Mise au clair des règles sur le copyright
Sur le plan du copyright, cette affaire a aussi incité le Copyright Office a précisé les règles. Trois ans après le déclenchement de l’affaire, en 2014, The Guardian notait la publication de nouvelles orientations de la part de l’instance. Dans celles-ci, elle stipule que seules les œuvres créées par un être humain peuvent être protégées par le droit d’auteur en vertu de la législation américaine.
Depuis lors, sont explicitement exclues les créations venant des animaux ou des machines lorsqu’il n’y a pas d’intervention humaine. Idem si la création est prétendument issue de la nature, de plantes ou de forces surnaturelles. Les règles du Copyright Office ne citent pas l’IA directement, cependant les ordinateurs et les machines sont évoqués.
Ainsi, le bureau « n’enregistrera pas les œuvres produites par une machine ou un simple processus mécanique qui fonctionne de manière aléatoire ou automatique sans aucune contribution créative ou intervention d’un auteur humain ». Une orientation qui de toute évidence écarte les IA génératives, qui travaillent seules au moment de la conception.
La question clé, poursuit le bureau, est de déterminer « si l’œuvre est fondamentalement une œuvre d’auteur humain, l’ordinateur [ou autre dispositif] n’étant qu’un instrument d’assistance, ou si les éléments traditionnels de la paternité de l’œuvre ont en fait été conçus et exécutés non pas par l’homme, mais par une machine. »
Vers une personnalité électronique ?
Si une IA générant des contenus ne peut pas s’attribuer le copyright de ce qu’elle produit, cela pourrait un jour changer. Des réflexions existent sur l’idée de mettre en place une personnalité juridique ad hoc pour les systèmes d’intelligence artificielle, si ceux-ci deviennent à ce point évolués, au point d’approcher l’intellect humain.

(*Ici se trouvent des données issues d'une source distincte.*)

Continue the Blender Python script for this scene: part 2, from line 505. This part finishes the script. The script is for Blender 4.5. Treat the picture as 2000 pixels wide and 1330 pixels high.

Il a ainsi été évoqué la perspective d’en faire des « personnes électroniques », un statut qui rappellerait celui octroyé pour les personnes morales (État, entreprises, collectivités, etc.) et pour les personnes physiques (les humains). Des droits pourraient être attachés à ce statut juridique, dont celui de détenir des droits d’auteur.
On n’en est évidemment pas là. D’autant que l’on peut arguer que les IA ont été conçues par des humains et qu’elles sont aussi entraînées par des contenus (textes, images, etc.) provenant aussi d’humains. C’est un débat néanmoins fascinant, qu’une bête photo prise par hasard par un singe dans la jungle a servi à relancer… et dont les effets se ressentent encore aujourd’hui.